• **INSTRUCTIONS TO FOLLOW**
Images should be left out, and everything else in the listing reproduced exactly.

• **DATA**

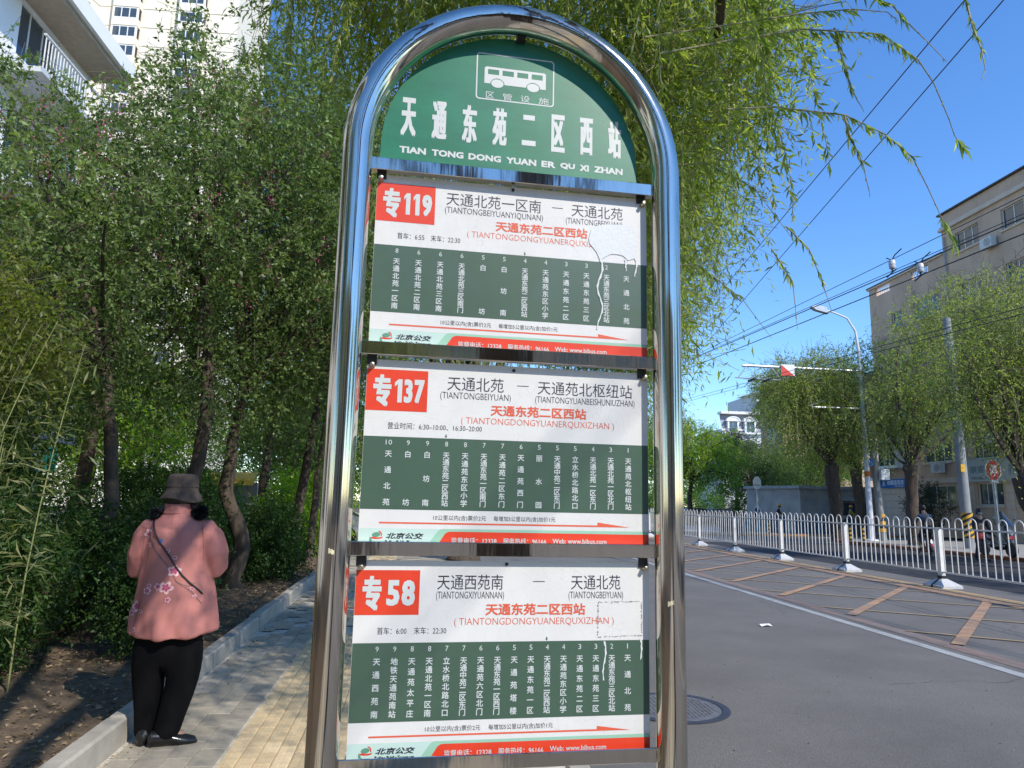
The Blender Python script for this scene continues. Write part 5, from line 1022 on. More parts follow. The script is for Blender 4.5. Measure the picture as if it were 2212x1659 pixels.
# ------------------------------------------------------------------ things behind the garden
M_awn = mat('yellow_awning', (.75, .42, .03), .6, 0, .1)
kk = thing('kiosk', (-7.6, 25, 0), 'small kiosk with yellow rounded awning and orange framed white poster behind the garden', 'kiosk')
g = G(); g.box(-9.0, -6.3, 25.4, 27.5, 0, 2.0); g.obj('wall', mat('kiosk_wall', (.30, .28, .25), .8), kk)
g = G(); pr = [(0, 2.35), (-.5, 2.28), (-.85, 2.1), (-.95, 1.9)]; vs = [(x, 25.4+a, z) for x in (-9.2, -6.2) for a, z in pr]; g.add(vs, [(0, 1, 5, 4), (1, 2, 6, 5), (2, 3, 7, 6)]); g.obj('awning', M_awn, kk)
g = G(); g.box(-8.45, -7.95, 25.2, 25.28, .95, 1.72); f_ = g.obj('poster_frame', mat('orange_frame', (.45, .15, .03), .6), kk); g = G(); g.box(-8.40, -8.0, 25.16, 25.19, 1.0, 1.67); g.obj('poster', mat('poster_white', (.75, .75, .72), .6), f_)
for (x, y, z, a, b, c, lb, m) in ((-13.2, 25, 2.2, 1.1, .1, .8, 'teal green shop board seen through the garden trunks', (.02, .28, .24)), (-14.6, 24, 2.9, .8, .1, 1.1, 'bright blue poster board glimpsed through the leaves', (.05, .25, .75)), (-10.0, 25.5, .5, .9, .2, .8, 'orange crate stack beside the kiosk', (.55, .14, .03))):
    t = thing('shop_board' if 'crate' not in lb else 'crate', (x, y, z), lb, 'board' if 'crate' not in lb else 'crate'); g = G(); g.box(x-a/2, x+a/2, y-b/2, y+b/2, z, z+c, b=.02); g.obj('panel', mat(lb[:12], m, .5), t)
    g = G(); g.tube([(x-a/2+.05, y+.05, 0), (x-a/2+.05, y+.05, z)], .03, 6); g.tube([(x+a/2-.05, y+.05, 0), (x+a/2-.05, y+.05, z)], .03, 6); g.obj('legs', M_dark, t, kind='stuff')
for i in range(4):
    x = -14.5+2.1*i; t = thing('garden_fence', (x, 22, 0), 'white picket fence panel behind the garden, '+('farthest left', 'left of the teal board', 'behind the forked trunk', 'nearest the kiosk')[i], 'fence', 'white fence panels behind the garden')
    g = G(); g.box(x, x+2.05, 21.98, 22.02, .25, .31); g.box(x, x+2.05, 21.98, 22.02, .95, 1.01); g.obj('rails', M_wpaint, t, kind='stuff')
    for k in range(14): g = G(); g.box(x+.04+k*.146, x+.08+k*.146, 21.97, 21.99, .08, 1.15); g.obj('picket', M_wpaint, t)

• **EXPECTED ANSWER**
The Blender Python script for this scene continues. Write part 5, from line 1022 on. More parts follow. The script is for Blender 4.5. Measure the picture as if it were 2212x1659 pixels.
# ------------------------------------------------------------------ things behind the garden
M_awn = mat('yellow_awning', (.75, .42, .03), .6, 0, .1)
kk = thing('kiosk', (-7.6, 25, 0), 'small kiosk with yellow rounded awning and orange framed white poster behind the garden', 'kiosk')
g = G(); g.box(-9.0, -6.3, 25.4, 27.5, 0, 2.0); g.obj('wall', mat('kiosk_wall', (.30, .28, .25), .8), kk)
g = G(); pr = [(0, 2.35), (-.5, 2.28), (-.85, 2.1), (-.95, 1.9)]; vs = [(x, 25.4+a, z) for x in (-9.2, -6.2) for a, z in pr]; g.add(vs, [(0, 1, 5, 4), (1, 2, 6, 5), (2, 3, 7, 6)]); g.obj('awning', M_awn, kk)
g = G(); g.box(-8.45, -7.95, 25.2, 25.28, .95, 1.72); f_ = g.obj('poster_frame', mat('orange_frame', (.45, .15, .03), .6), kk); g = G(); g.box(-8.40, -8.0, 25.16, 25.19, 1.0, 1.67); g.obj('poster', mat('poster_white', (.75, .75, .72), .6), f_)
for (x, y, z, a, b, c, lb, m) in ((-13.2, 25, 2.2, 1.1, .1, .8, 'teal green shop board seen through the garden trunks', (.02, .28, .24)), (-14.6, 24, 2.9, .8, .1, 1.1, 'bright blue poster board glimpsed through the leaves', (.05, .25, .75)), (-10.0, 25.5, .5, .9, .2, .8, 'orange crate stack beside the kiosk', (.55, .14, .03))):
    t = thing('shop_board' if 'crate' not in lb else 'crate', (x, y, z), lb, 'board' if 'crate' not in lb else 'crate'); g = G(); g.box(x-a/2, x+a/2, y-b/2, y+b/2, z, z+c, b=.02); g.obj('panel', mat(lb[:12], m, .5), t)
    g = G(); g.tube([(x-a/2+.05, y+.05, 0), (x-a/2+.05, y+.05, z)], .03, 6); g.tube([(x+a/2-.05, y+.05, 0), (x+a/2-.05, y+.05, z)], .03, 6); g.obj('legs', M_dark, t, kind='stuff')
for i in range(4):
    x = -14.5+2.1*i; t = thing('garden_fence', (x, 22, 0), 'white picket fence panel behind the garden, '+('farthest left', 'left of the teal board', 'behind the forked trunk', 'nearest the kiosk')[i], 'fence', 'white fence panels behind the garden')
    g = G(); g.box(x, x+2.05, 21.98, 22.02, .25, .31); g.box(x, x+2.05, 21.98, 22.02, .95, 1.01); g.obj('rails', M_wpaint, t, kind='stuff')
    for k in range(14): g = G(); g.box(x+.04+k*.146, x+.08+k*.146, 21.97, 21.99, .08, 1.15); g.obj('picket', M_wpaint, t)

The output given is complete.